L'aliénation après l'hypnose

Je pense qu'il y a une deuxième métaphore très importante qui n'a pas été mise en avant : celle de l'aliénation qui survient juste après hypnose.

Dans le film, on voit que tous les Noirs de cette ville adoptent un comportement ' de Blancs' très étrange et on apprendra plus tard dans le film pourquoi.

La Belle-mère de Chris, qui est thérapeute va à travers ses séances d'hypnose rendre les Noirs plus dociles, faire en sorte qu'ils adoptent une certaine attitude, une manière de penser, d'être et de s'habiller...Ça va même plus loin que l'hypnose, car les Noirs vont également être lobotomisés.
Ils subissent une lobotomie qui va leur faire perdre connaissance et altérer leur mémoire et la conscience qu'ils ont d'eux-mêmes.
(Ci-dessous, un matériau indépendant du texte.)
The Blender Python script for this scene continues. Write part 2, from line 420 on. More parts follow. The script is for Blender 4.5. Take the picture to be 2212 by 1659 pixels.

Je pense qu'on peut lier ça à la perte d'identité des Afro-Américains arrivés aux USA. Une acculturation à tous les niveaux : perte de la langue que parlaient leurs ancêtres, leurs rites, leurs religions... Mais pas que...

On peut également voir cette lobotomie comme une métaphore de l'aliénation des Noirs. Car à force d'être influencés par les médias, les Noirs se voient via un filtre : le filtre de la société occidentale. Ils se voient à travers la représentation que les Blancs se font d’eux.
Cette aliénation passe évidemment par une dévalorisation de leurs propres capacités, une image déformée de soi-même passant par des tentatives permanentes d’altération physique : éclaircissement de la peau, défrisage des cheveux….
C’est une aliénation qui prend plusieurs formes : on peut essayer de se conformer/ de s’intégrer à un système qui par définition nous rejette. Ou alors, adopter des stratégies de survie, comme par exemple, en choisissant des partenaires blancs (comme l’illustre le film Get Out).

Pour conclure, ce film est un chef d’œuvre. Chaque choix artistique et chaque phrase ont une signification particulière qu’il conviendrait d’analyser.
Je pense que c'est un film qui tombe à pic, dans une période où les questions liées à la race comme construction sociale sont de plus en plus débattues.

Dans le film, le réalisateur parle de des Afro-Américains mais je pense que tous les Noirs vivant comme minorité dans un pays se sentiront touchés par ce film magnifique.